Contemporaneously, a batch of 13 vans were built at Swansea Wagon Works for the South Wales Railway and later diagrammed X3 with the code MICA A. These were non-ventilated and were used for rushing chilled meats between Victoria Dock in London to Cardiff. They had ice containers installed and used straw for insulation. The vans were diagonally planked with a narrow cupboard door and were fitted with a vacuum through pipe for travelling at passenger speeds.

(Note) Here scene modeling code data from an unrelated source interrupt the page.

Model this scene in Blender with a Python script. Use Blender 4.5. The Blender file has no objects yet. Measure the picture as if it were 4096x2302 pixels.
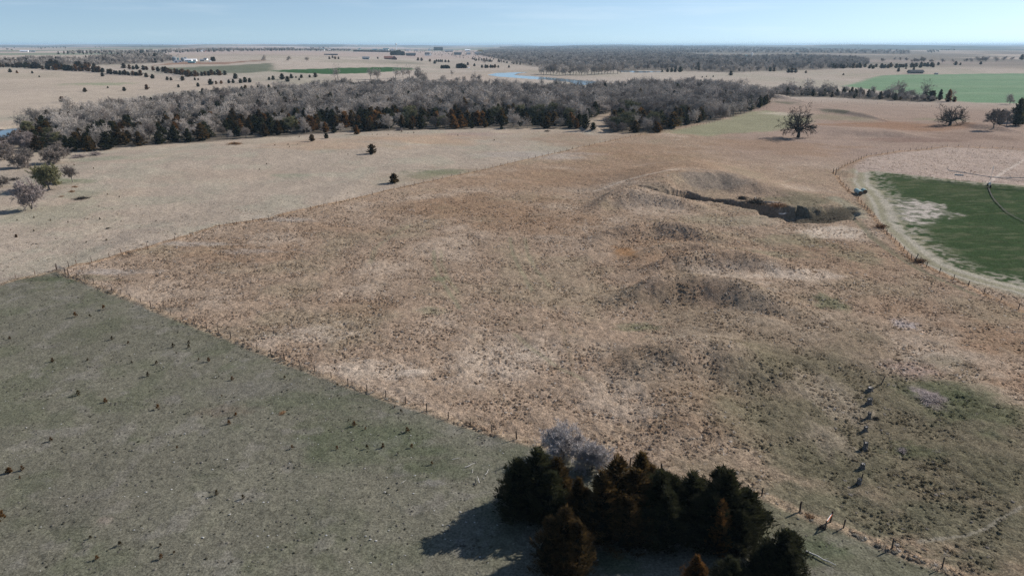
import bpy, math, random
import numpy as np
from mathutils import Matrix, Vector

# ------------------------------------------------------------------ camera, sky, sun, exposure
SC = bpy.context.scene
COL = SC.collection
CAM_H = 55.0
PITCH = math.radians(19.6)          # downwards
FPX = 682.7                         # focal length for a 1024 px wide picture
SUN_AZ = math.radians(62.0)         # clockwise from +Y (forward)
SUN_EL = math.radians(32.0)

cam_data = bpy.data.cameras.new('camera')
cam_data.sensor_width = 36.0
cam_data.lens = 36.0 * FPX / 1024.0
cam_data.clip_start = 0.5
cam_data.clip_end = 120000.0
cam = bpy.data.objects.new('camera', cam_data)
COL.objects.link(cam)
cam.location = (0, 0, CAM_H)
cam.rotation_euler = (math.pi / 2 - PITCH, 0, 0)
SC.camera = cam

world = bpy.data.worlds.new('World')
SC.world = world
world.use_nodes = True
wn, wl = world.node_tree.nodes, world.node_tree.links
wn.clear()
w_out = wn.new('ShaderNodeOutputWorld')
w_bg = wn.new('ShaderNodeBackground')
w_sky = wn.new('ShaderNodeTexSky')
w_sky.sky_type = 'NISHITA'
w_sky.sun_disc = False
w_sky.sun_elevation = SUN_EL
w_sky.sun_rotation = SUN_AZ
w_sky.altitude = 600.0
w_sky.air_density = 1.0
w_sky.dust_density = 0.4
w_sky.ozone_density = 3.5
w_bg.inputs['Strength'].default_value = 0.107
w_tc = wn.new('ShaderNodeTexCoord')
w_up = wn.new('ShaderNodeVectorMath')          # thin the yellow band right above the horizon
w_up.operation = 'ADD'
w_up.inputs[1].default_value = (0, 0, 0.10)
w_nm = wn.new('ShaderNodeVectorMath')
w_nm.operation = 'NORMALIZE'
wl.new(w_tc.outputs['Generated'], w_up.inputs[0])
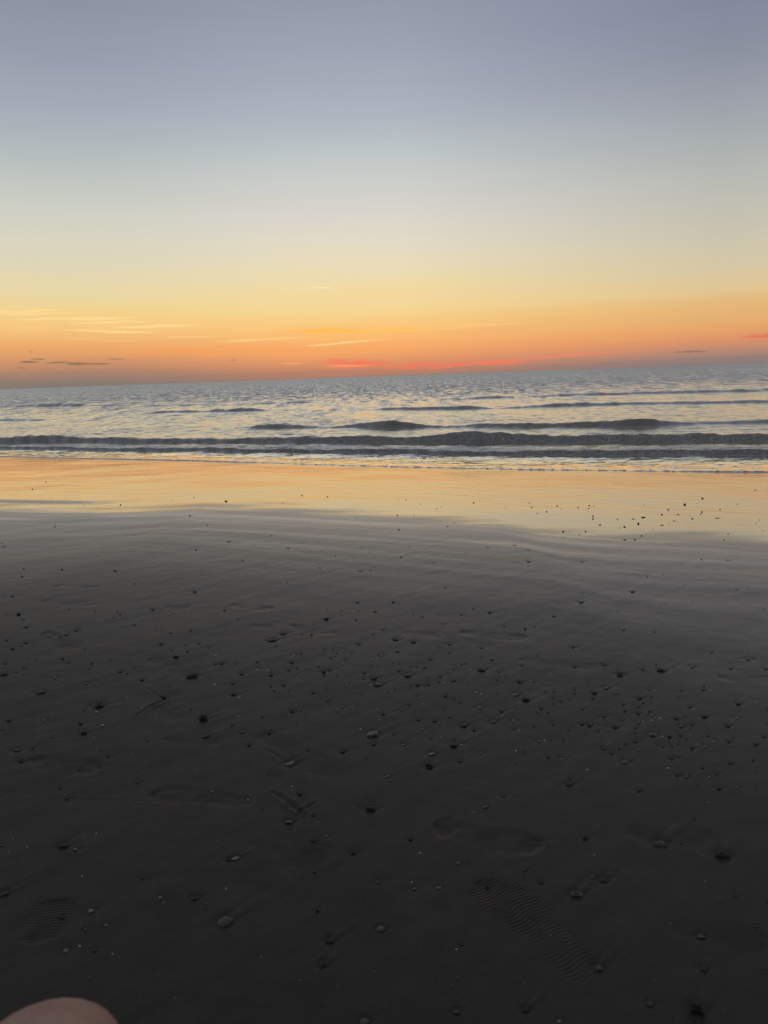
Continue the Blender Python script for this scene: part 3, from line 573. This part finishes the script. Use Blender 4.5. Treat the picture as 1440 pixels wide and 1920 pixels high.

With the increase of chilled and frozen meat such as mutton from Australasia, a new van emerged based on the X1 design but without the side ventilation slots and having plain bottoms to the ventilator bonnet sides. These vans were fitted with X3-type ice containers which were filled from the inside, and a 3″ air space between the double body sheeting provided some degree of insulation. As such, these 240 vans to diagram X2 could be used either as ventilated or refrigerated, depending on the requirement, and were given the code MICA B. Ten further examples of X2 were built without the end ventilator bonnets and coded MICA A, and another ten X2 were fitted with the end bonnets but had no ice containers and were simply coded MICA.

© Adrian Marks

The liveries of the MICAs throws up a few interesting questions which I’ve not had answered satisfactorily yet, and so I’ll begin with extracts from Slinn’s Great Western Way pp.97 – 102:
Period ending 1903: “It was at the time of the start of the right hand small lettering that refrigerated meat vans began to be painted with white bodies and it is believed that the lettering was black. Photographic emulsions of the time do not differentiate between black and red and no trace has been found in official documents to say which colour was used…”

1904 – 1919: “Refrigerated vans had already appeared painted in white but now their lettering was executed in red.”

  • Question: Right-hand small GWR lettering was introduced c1893, so what colour were the X3 vans between being built in 1889 and 1893?

I had assumed that the red lettering was introduced with the white livery from comments in other sources, such as Tourret et al.

  • Question: Is there any other source to confirm black lettering was used on white-painted X2 and X3 MICA A and MICA B up to 1904, or did small red lettering in fact appear much earlier during the 1890s?

The whole debate over the colour of general merchandise goods stock in the 1890s also throws up one further interesting query.

  • Question: Were X1 MICAs originally painted red?

The floor is open for debate!

For the record, the model was built from a WEP brass kit, pretty much as designed, and given a light weathering. Screw couplings and safety chains from Laurie Griffin. Contemporary photographs show these vans got absolutely filthy, no doubt in part due to their journey to Smithfield on the Metropolitan Line, so this one represents a fairly recently repainted example c1912.